D.C. officials remain upbeat about their prospects for getting the right to spend local funds without prior approval from Congress, despite a lack of tangible progress on Capitol Hill more than a year after a powerful House member floated a plan to grant the city “budget autonomy.”
Mayor Vincent C. Gray and Delegate Eleanor Holmes Norton, the District’s nonvoting member of Congress, said Tuesday that budget autonomy for the city is in sight, even though last year it rejected an initial bill from Rep. Darrell E. Issa, California Republican, to divorce local D.C. spending from the federal appropriations process. The initial bill also would have banned publicly funded abortions in the city.
“There’s no question that one of the sticking points has been a continuing effort to foreclose the right of people in the District of Columbia to make decisions around reproductive rights,” Mr. Gray said Tuesday.
Every year, city leaders gird for federal interference in their local affairs, particularly through “social riders” on federal spending plans that tend to affect the city’s home rule in four areas, according to Ms. Norton: reproductive rights, gun laws, marriage equality and HIV/AIDS programs such as needle exchanges.
Despite the unwelcome abortion restriction on last year’s bill, on Tuesday city officials spoke glowingly of unlikely Republican ally Mr. Issa. They gathered at the Rayburn House Office Building to proactively denounce attempts to infringe on the District’s home rule during the upcoming appropriations process.
Mr. Issa has said he will work on an amended bill that frees up local D.C. spending that is both free of objectionable riders and allows city officials to set their own fiscal year. He first raised this concept at an oversight hearing last May on the city’s fiscal 2012 budget.
The federal fiscal year from Oct. 1 to Sept. 30 has been cumbersome on the city because it splits up the school year, according to D.C. officials.
Mr. Gray acknowledged the fight for budget autonomy may not appear to be moving fast enough.
“Because if it were left up to me, it would happen in five minutes,” he said. “But we have seen progress.”
Mr. Gray said he is “personally gratified” that Mr. Issa has continued his support for budget autonomy. House Majority Leader Eric Cantor and Virginia Gov. Bob McDonnell are now also pushing the District’s financial autonomy.
“These are all leading Republicans, [so] I think it certainly indicates momentum on this bill,” Mr. Gray said.
Mrs. Norton, a Democrat, said city officials are working with the Republican-controlled House, so “we don’t have any right to run out of patience.”

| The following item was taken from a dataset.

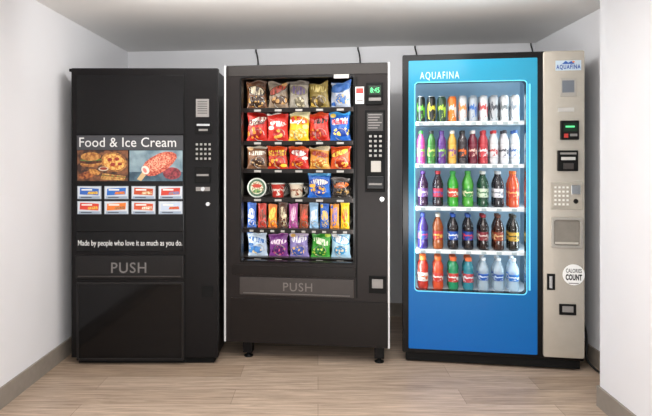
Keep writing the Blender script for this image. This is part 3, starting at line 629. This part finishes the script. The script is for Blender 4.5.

Recent turmoil around Mr. Gray’s 2010 campaign activities is unlikely to help the District’s efforts in promoting self-governance. Two members of the mayor’s campaign’s finance team pleaded guilty last week to paying a minor candidate with undocumented funds during the mayoral race, hoping he would bash the incumbent Adrian M. Fenty.
Their pleas arrived months after former city lawmaker Harry Thomas Jr. resigned from the D.C. Council and received a 38-month prison term for stealing public funds. The U.S. attorney for the District is also looking into payments from the 2008 re-election campaign of council Chairman Kwame R. Brown.
Yet a spokesman for Mr. Issa’s oversight committee said the charging documents filed against Mr. Gray’s campaign aides merely shed more light on facts that were uncovered by the committee last fall and should not affect ongoing negotiations.
“This issue’s been discussed for a long time,” Mr. Gray said of budget autonomy. “I’ve heard nothing from anybody [on the Hill].”